For a good twenty minutes or so, I sat talking with T and a couple other young women who arrived for the event. A few more people showed until there were about 10 of us. The man who organized the event came in and was surprised to find the chairs arranged in a circle, not in audience rows. “We’ll roll with it, though,” He said, then pushed his chair back opening the oval and stood and recited poems. Then, at random, anyone who wanted to get up, did, without being called.

The Boy who rode with us and let us in was there, and not there. He did not join the circle. He went back upstairs for a minute, returned. He stood by the front door in attempt to lure more people inside, though very few passed by. Those who did just gave Thumbs Up but no further interest. The Boy returned, standing outside the circle, then wandered off again.

I got up and read some older poems. I had no idea what the event was or who the audience might be so the poems I chose were random and about family since I’d been thinking of family over Thanksgiving. My family is dead. My Thanksgiving was with promoted friends. I read a poem about my father and cousin who would drink alcohol and their personalities would change, violent, belligerent. It was an equally belligerent poem. At the end, I looked up and saw him standing outside the circle.

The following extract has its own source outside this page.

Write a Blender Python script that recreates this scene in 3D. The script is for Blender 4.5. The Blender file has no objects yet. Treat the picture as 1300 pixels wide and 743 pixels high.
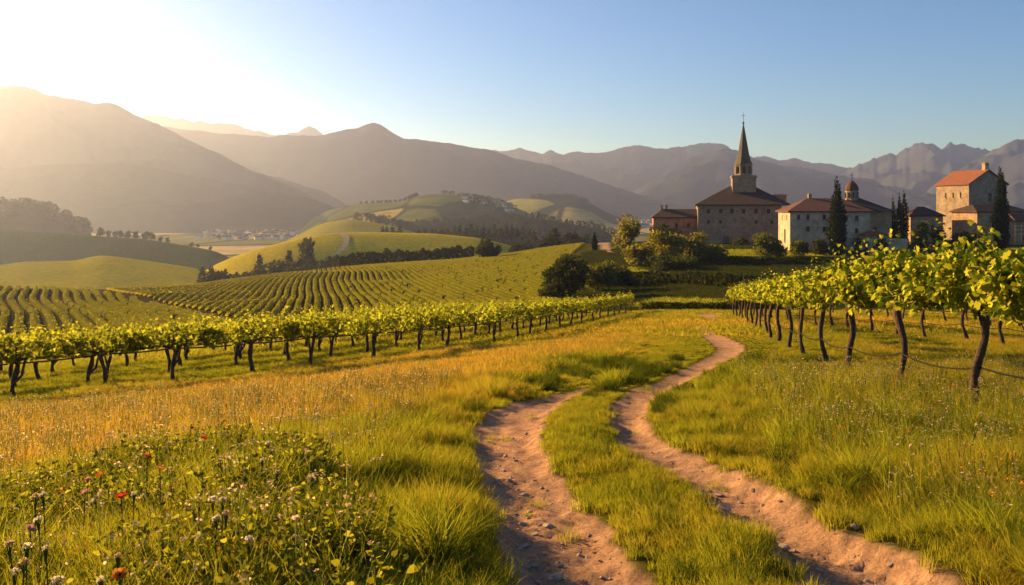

“I didn’t meet that person in the ride over,” he said aloud. Incredulous.

“I know,” I said.

At evening’s end, there was call we should do this again. Monthly? Maybe relocate next time to the larger center on the hill, The Boy pointed to vaguely, where we’d get a larger audience, maybe, where other people could hear these amazing words. And there were some strong, deeply felt words in that small, gathering and intimate room. T was amazing. Two of the other sisters who read were dope, one doing poems currently being adapted into a theater piece.

I looked at my phone and felt relieved. We were done before 9. The poets and audience wandered back out into the night. T and I sat in the car waiting for The Boy to lock up the center and ride with us back to the bay. He mentioned one club, then another. T wasn’t interested, I barely wanted to do the poetry event in the first place. The girl with him said nothing. But we just drove back to Oakland. The Boy pointing to one venue, then another, picking up his monologue pretty much where he’d left it. Did he like the poems he heard T and I do? I think so. Of all his words spilled, he had few about us.

We dropped him and his girl off a block or so away from where we picked them up earlier. The girl kindly said goodnight and thanked us. The Boy said nothing, just got out. T made a U-turn and I watched them standing before a closed restaurant, dark and foreboding. They didn’t walk in any direction, just stood there. They looked up at the name above the awning like tourists.